**Request**. Copy out all lines of the records in which the word "Python" appears.

**Recorded data**.
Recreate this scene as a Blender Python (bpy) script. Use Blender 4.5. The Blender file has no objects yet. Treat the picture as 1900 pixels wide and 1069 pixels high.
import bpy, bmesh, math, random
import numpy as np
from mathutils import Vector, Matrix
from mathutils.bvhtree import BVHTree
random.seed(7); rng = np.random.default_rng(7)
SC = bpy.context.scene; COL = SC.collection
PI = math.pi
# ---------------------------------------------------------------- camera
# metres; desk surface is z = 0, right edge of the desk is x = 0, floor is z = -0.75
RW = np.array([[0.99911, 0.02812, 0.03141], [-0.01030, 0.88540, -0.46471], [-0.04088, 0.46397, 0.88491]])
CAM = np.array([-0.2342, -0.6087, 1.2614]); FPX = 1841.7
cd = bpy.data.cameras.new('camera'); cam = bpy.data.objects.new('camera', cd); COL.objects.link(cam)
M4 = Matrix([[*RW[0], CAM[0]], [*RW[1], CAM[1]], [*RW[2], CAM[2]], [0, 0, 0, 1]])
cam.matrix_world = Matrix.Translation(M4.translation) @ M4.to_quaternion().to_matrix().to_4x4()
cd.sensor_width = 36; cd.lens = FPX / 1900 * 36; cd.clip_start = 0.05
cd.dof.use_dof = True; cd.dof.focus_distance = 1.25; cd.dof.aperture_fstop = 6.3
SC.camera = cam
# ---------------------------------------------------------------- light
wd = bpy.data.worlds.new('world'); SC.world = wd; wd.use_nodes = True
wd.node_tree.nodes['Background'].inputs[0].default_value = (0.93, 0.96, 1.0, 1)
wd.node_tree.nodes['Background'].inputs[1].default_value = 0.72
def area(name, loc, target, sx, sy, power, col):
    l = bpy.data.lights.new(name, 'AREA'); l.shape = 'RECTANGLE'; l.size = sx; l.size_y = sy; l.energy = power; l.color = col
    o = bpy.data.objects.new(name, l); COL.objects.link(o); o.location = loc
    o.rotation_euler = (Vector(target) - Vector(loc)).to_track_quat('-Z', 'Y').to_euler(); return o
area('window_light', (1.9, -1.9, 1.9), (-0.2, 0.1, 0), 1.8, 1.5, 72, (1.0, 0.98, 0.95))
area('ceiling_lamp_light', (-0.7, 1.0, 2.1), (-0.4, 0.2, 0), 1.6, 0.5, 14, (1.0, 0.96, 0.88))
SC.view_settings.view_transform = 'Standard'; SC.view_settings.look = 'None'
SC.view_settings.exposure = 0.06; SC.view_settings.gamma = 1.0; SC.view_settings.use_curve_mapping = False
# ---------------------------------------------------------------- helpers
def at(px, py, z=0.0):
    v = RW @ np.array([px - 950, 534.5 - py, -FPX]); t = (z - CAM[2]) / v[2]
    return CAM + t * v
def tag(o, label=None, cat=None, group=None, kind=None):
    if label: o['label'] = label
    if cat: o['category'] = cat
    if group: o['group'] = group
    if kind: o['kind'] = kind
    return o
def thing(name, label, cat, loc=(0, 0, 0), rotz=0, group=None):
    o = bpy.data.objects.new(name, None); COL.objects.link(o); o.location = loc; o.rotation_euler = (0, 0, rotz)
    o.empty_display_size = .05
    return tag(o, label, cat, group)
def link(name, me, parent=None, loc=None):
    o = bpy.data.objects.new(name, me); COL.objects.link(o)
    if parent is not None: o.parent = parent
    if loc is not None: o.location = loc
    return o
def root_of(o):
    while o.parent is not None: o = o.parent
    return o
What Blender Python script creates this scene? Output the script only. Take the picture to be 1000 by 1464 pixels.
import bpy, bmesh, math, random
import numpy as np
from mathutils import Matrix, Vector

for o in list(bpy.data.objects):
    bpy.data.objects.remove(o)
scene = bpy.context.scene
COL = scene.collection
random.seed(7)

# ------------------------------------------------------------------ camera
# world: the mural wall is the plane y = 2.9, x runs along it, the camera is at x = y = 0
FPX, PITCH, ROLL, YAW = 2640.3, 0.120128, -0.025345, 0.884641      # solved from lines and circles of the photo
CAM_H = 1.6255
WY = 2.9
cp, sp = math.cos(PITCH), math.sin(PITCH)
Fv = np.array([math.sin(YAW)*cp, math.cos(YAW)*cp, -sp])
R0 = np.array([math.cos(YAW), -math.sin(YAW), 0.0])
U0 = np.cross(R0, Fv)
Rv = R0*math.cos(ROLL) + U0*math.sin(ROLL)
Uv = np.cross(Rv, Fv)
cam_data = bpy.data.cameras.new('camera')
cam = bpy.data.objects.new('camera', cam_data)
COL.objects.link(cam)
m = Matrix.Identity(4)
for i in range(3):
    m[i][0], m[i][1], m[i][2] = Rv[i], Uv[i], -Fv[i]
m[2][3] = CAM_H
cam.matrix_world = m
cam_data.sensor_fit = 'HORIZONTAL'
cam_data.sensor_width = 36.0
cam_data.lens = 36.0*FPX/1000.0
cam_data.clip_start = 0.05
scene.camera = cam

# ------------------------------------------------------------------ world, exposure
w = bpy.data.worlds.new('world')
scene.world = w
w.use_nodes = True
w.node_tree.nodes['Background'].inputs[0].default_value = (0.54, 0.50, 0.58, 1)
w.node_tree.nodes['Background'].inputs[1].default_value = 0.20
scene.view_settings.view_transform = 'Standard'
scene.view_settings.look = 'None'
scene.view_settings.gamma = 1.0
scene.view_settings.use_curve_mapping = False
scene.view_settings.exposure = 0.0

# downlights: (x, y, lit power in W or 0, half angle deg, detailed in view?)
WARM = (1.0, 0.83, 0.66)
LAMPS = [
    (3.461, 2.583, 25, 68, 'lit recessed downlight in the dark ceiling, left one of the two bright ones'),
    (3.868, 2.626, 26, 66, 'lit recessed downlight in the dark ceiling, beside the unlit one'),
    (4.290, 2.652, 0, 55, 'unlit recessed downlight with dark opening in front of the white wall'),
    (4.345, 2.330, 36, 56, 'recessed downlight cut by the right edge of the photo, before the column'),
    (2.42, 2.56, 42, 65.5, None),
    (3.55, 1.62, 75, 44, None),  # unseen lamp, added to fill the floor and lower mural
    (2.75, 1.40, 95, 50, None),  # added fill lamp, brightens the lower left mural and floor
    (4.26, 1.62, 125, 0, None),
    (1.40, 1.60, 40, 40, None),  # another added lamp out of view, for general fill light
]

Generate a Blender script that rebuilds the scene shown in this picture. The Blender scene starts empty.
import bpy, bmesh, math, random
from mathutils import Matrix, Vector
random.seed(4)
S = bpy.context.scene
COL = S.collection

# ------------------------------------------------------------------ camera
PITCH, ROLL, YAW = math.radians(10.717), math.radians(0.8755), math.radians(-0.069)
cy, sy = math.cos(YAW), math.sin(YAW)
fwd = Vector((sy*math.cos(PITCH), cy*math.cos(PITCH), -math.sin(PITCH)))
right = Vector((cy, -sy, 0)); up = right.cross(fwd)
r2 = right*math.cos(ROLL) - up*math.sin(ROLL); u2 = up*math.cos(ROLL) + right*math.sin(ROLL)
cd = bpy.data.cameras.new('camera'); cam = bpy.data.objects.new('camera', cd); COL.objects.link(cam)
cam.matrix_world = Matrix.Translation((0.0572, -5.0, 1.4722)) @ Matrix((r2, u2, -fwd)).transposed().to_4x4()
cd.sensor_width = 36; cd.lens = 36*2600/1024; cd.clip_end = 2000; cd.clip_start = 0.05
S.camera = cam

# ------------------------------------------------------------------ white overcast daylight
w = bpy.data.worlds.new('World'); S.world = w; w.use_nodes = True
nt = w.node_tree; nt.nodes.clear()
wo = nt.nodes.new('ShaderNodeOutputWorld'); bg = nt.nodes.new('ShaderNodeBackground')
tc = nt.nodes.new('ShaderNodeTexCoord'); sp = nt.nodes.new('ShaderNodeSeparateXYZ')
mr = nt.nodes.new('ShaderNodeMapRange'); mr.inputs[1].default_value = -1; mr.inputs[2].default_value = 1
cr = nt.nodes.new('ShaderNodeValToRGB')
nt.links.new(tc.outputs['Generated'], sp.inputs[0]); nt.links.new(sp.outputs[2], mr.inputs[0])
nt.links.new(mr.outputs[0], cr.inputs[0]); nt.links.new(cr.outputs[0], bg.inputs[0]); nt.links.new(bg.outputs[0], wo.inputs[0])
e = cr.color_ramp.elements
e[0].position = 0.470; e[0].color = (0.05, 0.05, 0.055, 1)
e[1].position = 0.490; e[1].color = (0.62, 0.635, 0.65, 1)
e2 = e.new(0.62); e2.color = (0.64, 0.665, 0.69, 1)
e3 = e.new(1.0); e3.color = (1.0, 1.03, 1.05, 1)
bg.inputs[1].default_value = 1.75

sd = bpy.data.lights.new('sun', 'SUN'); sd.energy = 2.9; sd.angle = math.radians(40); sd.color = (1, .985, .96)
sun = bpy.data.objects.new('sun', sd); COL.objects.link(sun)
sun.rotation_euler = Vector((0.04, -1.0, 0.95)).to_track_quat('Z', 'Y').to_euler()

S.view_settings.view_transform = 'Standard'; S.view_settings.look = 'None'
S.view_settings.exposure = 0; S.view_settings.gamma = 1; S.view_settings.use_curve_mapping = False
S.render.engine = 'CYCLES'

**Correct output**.
Recreate this scene as a Blender Python (bpy) script. Use Blender 4.5. The Blender file has no objects yet. Treat the picture as 1900 pixels wide and 1069 pixels high.
What Blender Python script creates this scene? Output the script only. Take the picture to be 1000 by 1464 pixels.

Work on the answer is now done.